The slow pace of storage builds recently has, for the moment, energized the bulls, but after this week's Energy Information Administration report, the pace of injections should increase. Tim Evans of Citi Futures Perspective calculated a 3 Bcf build for this week's report, well below last year's 82 Bcf input and a five-year average of 46 Bcf.

Going forward, Evans is forecasting that the year-on-five-year surplus currently at 849 Bcf will decrease slightly to 833 Bcf by May 6. He doesn't seem to be buying the notion that lean storage builds were part of Tuesday's rally.

In Evans’ view, it was "either based on some other intermediate-term idea, such as declining production or the forecast for a warmer than normal summer, or that it is more technical in nature."

Other estimates of Thursday's storage report include ICAP Energy at plus-5 Bcf and Ritterbusch and Associates at a plus-6 Bcf build.

Market technicians see seasonal factors in play.

"With natural gas inching above the prior high at $2.074, it very much looks like the up trend has been reestablished," said United ICAP market analyst Brian LaRose in closing comments Tuesday. "So just how high can we go from here?

"Assuming an ABC-type pattern is unfolding from the $1.611 low [March 4] the A=C objectives will be our initial upside targets; 0.618 of (A)=(C) cuts at $2.158. (A)=(C) is up at $2.335. Reminder, $2.324-2.400 also represents our ideal objective for a seasonal advance."

Other market technicians see gains continuing.

"We had the market in a wave 3 coming into this week, and we have a target for the wave 3 up to as high as $2.45,” said Powerhouse LLC’s Elaine Levin, vice president at the Washington DC-based trading and risk management firm. “Elliott Wave projections have at least another dime in this move.”

On the weather front, conditions moderated slightly. WSI Corp. in its Wednesday morning outlook said, the 11-15 day period forecast “features above average temps across the northern tier and the eastern U.S. Below average temperatures are most likely across the southwestern U.S.”

The forecast Wednesday “is warmer over the East and cooler over the central U.S.,” WSI said. Continental U.S. gas-weighted heating degree days “are down 2.1 for days 11-14 and are now forecast to be 20.2 for the period."
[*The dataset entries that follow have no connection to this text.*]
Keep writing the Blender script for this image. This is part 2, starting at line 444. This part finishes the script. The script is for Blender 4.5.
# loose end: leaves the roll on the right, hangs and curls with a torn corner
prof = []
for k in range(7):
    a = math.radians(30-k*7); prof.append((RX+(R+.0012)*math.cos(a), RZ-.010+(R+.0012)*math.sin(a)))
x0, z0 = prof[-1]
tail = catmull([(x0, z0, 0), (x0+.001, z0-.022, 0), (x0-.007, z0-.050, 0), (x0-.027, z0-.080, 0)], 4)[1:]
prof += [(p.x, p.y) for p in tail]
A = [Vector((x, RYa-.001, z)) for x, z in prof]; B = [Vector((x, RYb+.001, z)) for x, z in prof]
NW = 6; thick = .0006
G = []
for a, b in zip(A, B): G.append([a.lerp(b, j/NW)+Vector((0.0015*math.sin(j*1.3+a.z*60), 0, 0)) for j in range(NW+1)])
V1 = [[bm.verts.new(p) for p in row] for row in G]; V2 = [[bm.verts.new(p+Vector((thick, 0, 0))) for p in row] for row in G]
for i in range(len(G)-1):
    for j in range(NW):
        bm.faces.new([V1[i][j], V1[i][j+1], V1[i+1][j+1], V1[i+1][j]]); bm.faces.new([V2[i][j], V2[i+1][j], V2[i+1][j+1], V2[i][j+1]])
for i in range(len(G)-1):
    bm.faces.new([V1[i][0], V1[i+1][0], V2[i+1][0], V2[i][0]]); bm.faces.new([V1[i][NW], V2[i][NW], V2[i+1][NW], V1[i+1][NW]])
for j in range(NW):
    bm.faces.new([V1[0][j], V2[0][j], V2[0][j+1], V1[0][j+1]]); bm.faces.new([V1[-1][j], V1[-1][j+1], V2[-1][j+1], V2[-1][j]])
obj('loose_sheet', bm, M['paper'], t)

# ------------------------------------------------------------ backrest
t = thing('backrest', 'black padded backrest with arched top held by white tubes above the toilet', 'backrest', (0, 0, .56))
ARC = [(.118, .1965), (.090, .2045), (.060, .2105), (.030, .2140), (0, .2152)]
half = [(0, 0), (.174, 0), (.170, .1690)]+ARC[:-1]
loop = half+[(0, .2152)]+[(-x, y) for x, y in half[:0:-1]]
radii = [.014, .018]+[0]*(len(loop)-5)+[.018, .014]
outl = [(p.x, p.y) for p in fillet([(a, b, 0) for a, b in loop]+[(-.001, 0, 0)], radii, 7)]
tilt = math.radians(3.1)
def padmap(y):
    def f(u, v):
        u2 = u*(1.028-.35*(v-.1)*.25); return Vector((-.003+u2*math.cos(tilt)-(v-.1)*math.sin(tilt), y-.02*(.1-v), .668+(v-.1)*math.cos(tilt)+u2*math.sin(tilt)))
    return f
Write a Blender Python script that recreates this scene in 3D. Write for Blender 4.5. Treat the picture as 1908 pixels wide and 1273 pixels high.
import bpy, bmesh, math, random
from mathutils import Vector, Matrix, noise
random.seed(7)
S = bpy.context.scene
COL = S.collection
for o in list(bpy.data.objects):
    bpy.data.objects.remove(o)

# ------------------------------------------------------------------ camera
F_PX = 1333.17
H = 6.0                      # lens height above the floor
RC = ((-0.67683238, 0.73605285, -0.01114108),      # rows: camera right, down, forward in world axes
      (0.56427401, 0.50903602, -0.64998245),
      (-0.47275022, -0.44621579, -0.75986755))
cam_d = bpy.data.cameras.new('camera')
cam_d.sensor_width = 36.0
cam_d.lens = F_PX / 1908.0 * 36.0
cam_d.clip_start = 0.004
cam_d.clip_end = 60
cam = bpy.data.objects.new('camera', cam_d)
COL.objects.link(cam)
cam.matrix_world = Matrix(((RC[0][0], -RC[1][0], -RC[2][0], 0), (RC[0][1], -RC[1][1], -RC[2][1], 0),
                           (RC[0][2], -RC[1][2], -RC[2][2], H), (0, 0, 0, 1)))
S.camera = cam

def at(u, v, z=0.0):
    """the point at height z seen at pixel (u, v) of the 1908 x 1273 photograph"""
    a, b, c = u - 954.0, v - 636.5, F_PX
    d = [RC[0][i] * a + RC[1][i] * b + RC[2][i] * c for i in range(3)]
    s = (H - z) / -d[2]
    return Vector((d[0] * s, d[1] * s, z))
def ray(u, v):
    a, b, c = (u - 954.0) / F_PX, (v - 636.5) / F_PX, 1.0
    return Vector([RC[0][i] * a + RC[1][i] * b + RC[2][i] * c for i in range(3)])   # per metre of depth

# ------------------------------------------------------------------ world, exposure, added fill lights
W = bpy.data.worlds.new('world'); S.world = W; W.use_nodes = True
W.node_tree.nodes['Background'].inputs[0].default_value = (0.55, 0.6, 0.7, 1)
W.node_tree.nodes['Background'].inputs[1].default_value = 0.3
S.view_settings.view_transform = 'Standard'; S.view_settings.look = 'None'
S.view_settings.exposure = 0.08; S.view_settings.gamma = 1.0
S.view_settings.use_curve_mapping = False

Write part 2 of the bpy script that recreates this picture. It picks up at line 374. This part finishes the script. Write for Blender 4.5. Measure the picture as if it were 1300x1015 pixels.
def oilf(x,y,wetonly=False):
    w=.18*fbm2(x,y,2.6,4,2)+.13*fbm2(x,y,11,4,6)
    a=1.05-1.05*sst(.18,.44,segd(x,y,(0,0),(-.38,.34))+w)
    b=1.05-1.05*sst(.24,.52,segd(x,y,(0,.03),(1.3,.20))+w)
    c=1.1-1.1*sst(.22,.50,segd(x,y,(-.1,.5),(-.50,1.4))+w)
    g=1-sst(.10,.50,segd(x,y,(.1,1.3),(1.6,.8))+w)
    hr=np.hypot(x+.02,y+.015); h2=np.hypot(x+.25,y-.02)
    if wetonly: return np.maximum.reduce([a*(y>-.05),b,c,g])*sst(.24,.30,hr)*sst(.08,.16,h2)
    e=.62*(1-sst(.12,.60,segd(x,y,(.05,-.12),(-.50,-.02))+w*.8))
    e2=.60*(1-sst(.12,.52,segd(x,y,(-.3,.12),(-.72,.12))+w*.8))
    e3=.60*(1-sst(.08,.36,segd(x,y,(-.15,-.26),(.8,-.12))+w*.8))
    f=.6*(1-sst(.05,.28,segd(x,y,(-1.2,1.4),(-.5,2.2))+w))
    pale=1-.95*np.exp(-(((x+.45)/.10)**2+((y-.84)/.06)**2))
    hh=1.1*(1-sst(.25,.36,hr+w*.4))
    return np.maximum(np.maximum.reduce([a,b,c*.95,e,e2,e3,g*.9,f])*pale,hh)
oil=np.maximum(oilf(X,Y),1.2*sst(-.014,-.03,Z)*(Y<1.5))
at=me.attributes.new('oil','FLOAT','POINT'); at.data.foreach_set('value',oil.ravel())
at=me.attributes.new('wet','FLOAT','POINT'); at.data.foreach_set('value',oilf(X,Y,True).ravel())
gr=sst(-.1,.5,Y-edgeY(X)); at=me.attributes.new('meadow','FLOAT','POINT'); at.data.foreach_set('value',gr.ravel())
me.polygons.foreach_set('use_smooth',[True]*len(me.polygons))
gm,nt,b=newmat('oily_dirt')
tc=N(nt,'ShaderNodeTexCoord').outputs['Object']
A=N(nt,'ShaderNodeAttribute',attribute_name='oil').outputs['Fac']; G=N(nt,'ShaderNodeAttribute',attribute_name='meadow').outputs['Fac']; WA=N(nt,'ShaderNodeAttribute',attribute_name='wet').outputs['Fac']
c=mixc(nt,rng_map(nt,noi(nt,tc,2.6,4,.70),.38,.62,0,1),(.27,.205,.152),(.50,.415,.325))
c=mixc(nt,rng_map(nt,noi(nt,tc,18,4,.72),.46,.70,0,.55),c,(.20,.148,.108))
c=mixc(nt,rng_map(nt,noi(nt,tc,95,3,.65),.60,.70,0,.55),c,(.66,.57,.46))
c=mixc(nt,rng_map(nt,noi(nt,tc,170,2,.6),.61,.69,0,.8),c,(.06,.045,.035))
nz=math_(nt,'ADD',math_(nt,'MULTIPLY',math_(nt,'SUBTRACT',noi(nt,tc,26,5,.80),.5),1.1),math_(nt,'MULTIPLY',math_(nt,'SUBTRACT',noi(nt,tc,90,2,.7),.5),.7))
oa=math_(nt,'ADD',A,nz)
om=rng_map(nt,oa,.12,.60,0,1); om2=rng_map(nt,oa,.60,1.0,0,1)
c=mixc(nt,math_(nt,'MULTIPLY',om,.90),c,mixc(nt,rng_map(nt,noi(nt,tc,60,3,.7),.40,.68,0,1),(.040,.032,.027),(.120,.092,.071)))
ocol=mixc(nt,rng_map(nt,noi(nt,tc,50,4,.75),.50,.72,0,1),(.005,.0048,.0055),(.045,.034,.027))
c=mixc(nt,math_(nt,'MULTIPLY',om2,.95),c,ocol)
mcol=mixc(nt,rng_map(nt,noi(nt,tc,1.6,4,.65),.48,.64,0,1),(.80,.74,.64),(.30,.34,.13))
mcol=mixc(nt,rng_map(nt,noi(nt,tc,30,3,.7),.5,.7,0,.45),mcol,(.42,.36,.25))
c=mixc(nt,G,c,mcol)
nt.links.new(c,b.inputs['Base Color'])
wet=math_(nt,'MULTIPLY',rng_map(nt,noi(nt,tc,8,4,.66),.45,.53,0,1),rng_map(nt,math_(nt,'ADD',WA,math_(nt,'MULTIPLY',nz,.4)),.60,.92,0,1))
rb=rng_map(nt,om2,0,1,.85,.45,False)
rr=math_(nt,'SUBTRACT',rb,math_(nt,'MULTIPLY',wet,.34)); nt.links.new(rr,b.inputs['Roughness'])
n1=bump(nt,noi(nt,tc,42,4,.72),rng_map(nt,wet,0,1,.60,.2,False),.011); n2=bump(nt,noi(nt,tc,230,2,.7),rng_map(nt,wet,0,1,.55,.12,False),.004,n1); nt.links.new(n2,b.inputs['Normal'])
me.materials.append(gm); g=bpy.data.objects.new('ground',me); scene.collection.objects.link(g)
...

Tom Saal, vice president at FCStone Latin America in Miami, in his work with Market Profile said to follow the breakout of the week's initial balance, which he places at $2.091 to $1.890. Breakout targets higher are the 50% level at $2.192, and 100% at $2.292. Other trading targets include Tuesday's value area at $2.060 to $2.010, as well as value areas at $1.990 to $1.976, and $1.943 to $1.913.